§ Task brief: Write the data out again exactly, with no pictures.

§ Data lines:
┌──

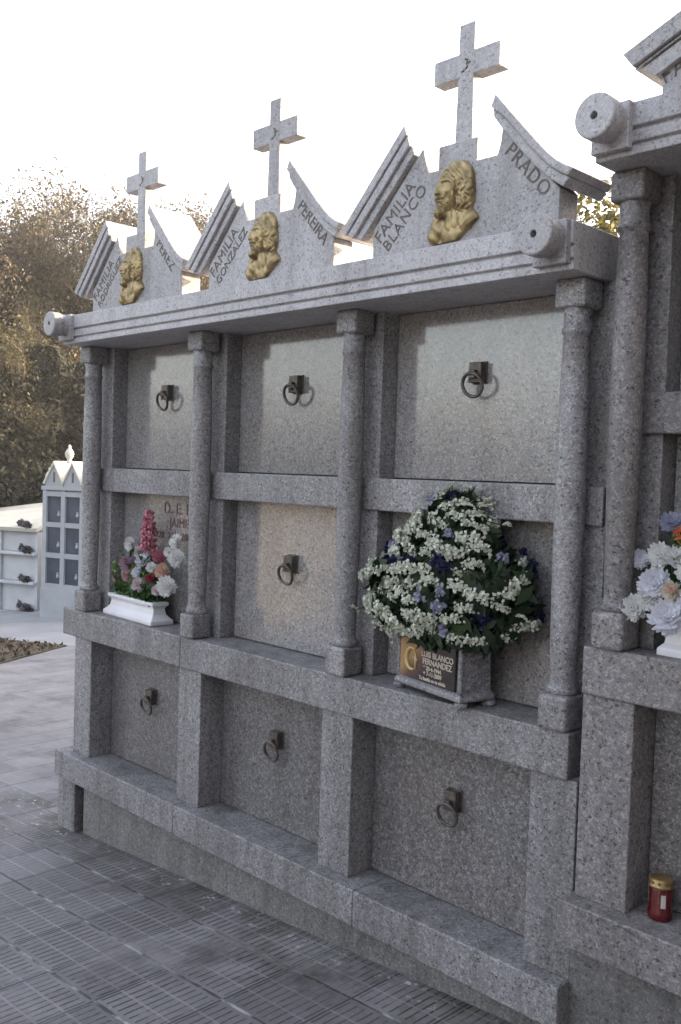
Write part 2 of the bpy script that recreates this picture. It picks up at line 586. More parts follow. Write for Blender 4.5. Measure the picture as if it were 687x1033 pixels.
def pediment_meshes():
    body = MB()
    body.prism_y([(-0.335, ZE), (-0.335, 2.650), (-0.118, 2.885), (-0.098, 2.800), (0.186, 2.800), (0.196, 2.830), (0.203, 2.885),
                  (0.418, 2.655), (0.418, ZE)], YB, 0.03)
    body.box(-0.058, 0.098, -0.060, 0.045, 2.801, 2.878)            # seat of the cross
    bm_ = body.mesh('pediment', M['granite_top'])
    left = MB()
    L, T = Vector((-0.469, 2.660)), Vector((-0.180, 2.967))
    d = (T - L).normalized(); nrm = Vector((d.y, -d.x))
    steps = [(0.0, 0.030, -0.100, 0.0), (0.030, 0.037, -0.0915, 0.010), (0.037, 0.066, -0.098, 0.014), (0.066, 0.094, -0.085, 0.028)]
    for a, b, yf, ins in steps:
        p0 = L + nrm * a + d * (ins * 0.9); p1 = L + nrm * b + d * (ins * 0.9 + (b - a) * 0.15)
        q0 = T + nrm * a + d * (-a * 0.5); q1 = T + nrm * b + d * (-b * 0.5)
        left.prism_y([tuple(p0), tuple(p1), tuple(q1), tuple(q0)], yf, 0.127 - ins * 0.3)
    lm = left.mesh('raking_cornice', M['granite_top'])
    right = MB()
    up = [(0.192, 2.975), (0.245, 2.914), (0.300, 2.853), (0.350, 2.797), (0.392, 2.753), (0.420, 2.728), (0.450, 2.708), (0.478, 2.695)]
    lo = [(0.180, 2.912), (0.209, 2.874), (0.255, 2.822), (0.300, 2.772), (0.340, 2.730), (0.372, 2.700), (0.405, 2.674), (0.440, 2.650)]
    mid = [(a[0] * 0.55 + b[0] * 0.45, a[1] * 0.55 + b[1] * 0.45) for a, b in zip(up, lo)]
    mid[0] = (0.176, 2.940)
    right.prism_y(up + mid[::-1], -0.100, 0.127)
    right.prism_y(mid + lo[::-1], -0.088, 0.122)
    rm = right.mesh('raking_cornice', M['granite_top'])
    cr = MB()
    cx = 0.018
    cr.prism_y([(cx - 0.035, 2.878), (cx + 0.035, 2.878), (cx + 0.031, 3.096), (cx + 0.133, 3.096), (cx + 0.133, 3.172), (cx + 0.031, 3.172),
                (cx + 0.031, 3.263), (cx - 0.031, 3.263), (cx - 0.031, 3.172), (cx - 0.133, 3.172), (cx - 0.133, 3.096), (cx - 0.031, 3.096)], -0.030, 0.026)
    cm = cr.mesh('cross', M['granite_top'])
    em = MB()
    em.tube([(cx - 0.004, -0.0305, 3.150), (cx + 0.006, -0.0305, 3.146), (cx + 0.003, -0.0305, 3.134), (cx + 0.008, -0.0305, 3.124), (cx - 0.001, -0.0305, 3.118)], 0.0028, 5)
    em.tube([(cx - 0.016, -0.0305, 3.112), (cx - 0.007, -0.0305, 3.114)], 0.0032, 5)
    em.tube([(cx + 0.008, -0.0305, 3.134), (cx + 0.018, -0.0305, 3.138)], 0.0022, 5)
    emm = em.mesh('emblem', M['letter'])
    return bm_, lm, rm, cm, emm


PED = pediment_meshes()


def scroll_mesh():
    b = MB()
    b.box(-0.056, 0.056, -0.124, -0.098, 2.421, ZE + 0.002)            # square plate behind the disc
    b.lathe([(0.0005, 0.055), (0.0100, 0.055), (0.0105, -0.010), (0.056, -0.010), (0.060, -0.006), (0.060, 0.038), (0.057, 0.042), (0.053, 0.046), (0.053, 0.078)], (0, -0.198, 2.494), 40, 'y')
    me = b.mesh('scroll', M['granite_top'])
    return me


SCROLL = scroll_mesh()


def inscribe(parent, words, size, x, y, z, ang, mat, track=1.05, depth=0.0012, name='lettering'):
    b = MB()
    for i, wd in enumerate(words):
        t = text_mb(wd, size, depth, 'LEFT', track)
        t.xf(Matrix.Translation((0, -i * size * 1.18, 0)))
        b.add(t.v, t.f)
    b.xf(on_front(x, y - 0.0008, z, ang))
    return b.build(name, mat, parent)


STONE_COPIES = {}


def stone_of(me, stone):
    if stone == 'granite':
        return me
    k = (me.name, stone)
    if k not in STONE_COPIES:
        c = me.copy(); c.materials.clear(); c.materials.append(M[stone]); STONE_COPIES[k] = c
    return STONE_COPIES[k]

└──

§ Output of the task:
Write part 2 of the bpy script that recreates this picture. It picks up at line 586. More parts follow. Write for Blender 4.5. Measure the picture as if it were 687x1033 pixels.
def pediment_meshes():
    body = MB()
    body.prism_y([(-0.335, ZE), (-0.335, 2.650), (-0.118, 2.885), (-0.098, 2.800), (0.186, 2.800), (0.196, 2.830), (0.203, 2.885),
                  (0.418, 2.655), (0.418, ZE)], YB, 0.03)
    body.box(-0.058, 0.098, -0.060, 0.045, 2.801, 2.878)            # seat of the cross
    bm_ = body.mesh('pediment', M['granite_top'])
    left = MB()
    L, T = Vector((-0.469, 2.660)), Vector((-0.180, 2.967))
    d = (T - L).normalized(); nrm = Vector((d.y, -d.x))
    steps = [(0.0, 0.030, -0.100, 0.0), (0.030, 0.037, -0.0915, 0.010), (0.037, 0.066, -0.098, 0.014), (0.066, 0.094, -0.085, 0.028)]
    for a, b, yf, ins in steps:
        p0 = L + nrm * a + d * (ins * 0.9); p1 = L + nrm * b + d * (ins * 0.9 + (b - a) * 0.15)
        q0 = T + nrm * a + d * (-a * 0.5); q1 = T + nrm * b + d * (-b * 0.5)
        left.prism_y([tuple(p0), tuple(p1), tuple(q1), tuple(q0)], yf, 0.127 - ins * 0.3)
    lm = left.mesh('raking_cornice', M['granite_top'])
    right = MB()
    up = [(0.192, 2.975), (0.245, 2.914), (0.300, 2.853), (0.350, 2.797), (0.392, 2.753), (0.420, 2.728), (0.450, 2.708), (0.478, 2.695)]
    lo = [(0.180, 2.912), (0.209, 2.874), (0.255, 2.822), (0.300, 2.772), (0.340, 2.730), (0.372, 2.700), (0.405, 2.674), (0.440, 2.650)]
    mid = [(a[0] * 0.55 + b[0] * 0.45, a[1] * 0.55 + b[1] * 0.45) for a, b in zip(up, lo)]
    mid[0] = (0.176, 2.940)
    right.prism_y(up + mid[::-1], -0.100, 0.127)
    right.prism_y(mid + lo[::-1], -0.088, 0.122)
    rm = right.mesh('raking_cornice', M['granite_top'])
    cr = MB()
    cx = 0.018
    cr.prism_y([(cx - 0.035, 2.878), (cx + 0.035, 2.878), (cx + 0.031, 3.096), (cx + 0.133, 3.096), (cx + 0.133, 3.172), (cx + 0.031, 3.172),
                (cx + 0.031, 3.263), (cx - 0.031, 3.263), (cx - 0.031, 3.172), (cx - 0.133, 3.172), (cx - 0.133, 3.096), (cx - 0.031, 3.096)], -0.030, 0.026)
    cm = cr.mesh('cross', M['granite_top'])
    em = MB()
    em.tube([(cx - 0.004, -0.0305, 3.150), (cx + 0.006, -0.0305, 3.146), (cx + 0.003, -0.0305, 3.134), (cx + 0.008, -0.0305, 3.124), (cx - 0.001, -0.0305, 3.118)], 0.0028, 5)
    em.tube([(cx - 0.016, -0.0305, 3.112), (cx - 0.007, -0.0305, 3.114)], 0.0032, 5)
    em.tube([(cx + 0.008, -0.0305, 3.134), (cx + 0.018, -0.0305, 3.138)], 0.0022, 5)
    emm = em.mesh('emblem', M['letter'])
    return bm_, lm, rm, cm, emm


PED = pediment_meshes()


def scroll_mesh():
    b = MB()
    b.box(-0.056, 0.056, -0.124, -0.098, 2.421, ZE + 0.002)            # square plate behind the disc
    b.lathe([(0.0005, 0.055), (0.0100, 0.055), (0.0105, -0.010), (0.056, -0.010), (0.060, -0.006), (0.060, 0.038), (0.057, 0.042), (0.053, 0.046), (0.053, 0.078)], (0, -0.198, 2.494), 40, 'y')
    me = b.mesh('scroll', M['granite_top'])
    return me


SCROLL = scroll_mesh()


def inscribe(parent, words, size, x, y, z, ang, mat, track=1.05, depth=0.0012, name='lettering'):
    b = MB()
    for i, wd in enumerate(words):
        t = text_mb(wd, size, depth, 'LEFT', track)
        t.xf(Matrix.Translation((0, -i * size * 1.18, 0)))
        b.add(t.v, t.f)
    b.xf(on_front(x, y - 0.0008, z, ang))
    return b.build(name, mat, parent)


STONE_COPIES = {}


def stone_of(me, stone):
    if stone == 'granite':
        return me
    k = (me.name, stone)
    if k not in STONE_COPIES:
        c = me.copy(); c.materials.clear(); c.materials.append(M[stone]); STONE_COPIES[k] = c
    return STONE_COPIES[k]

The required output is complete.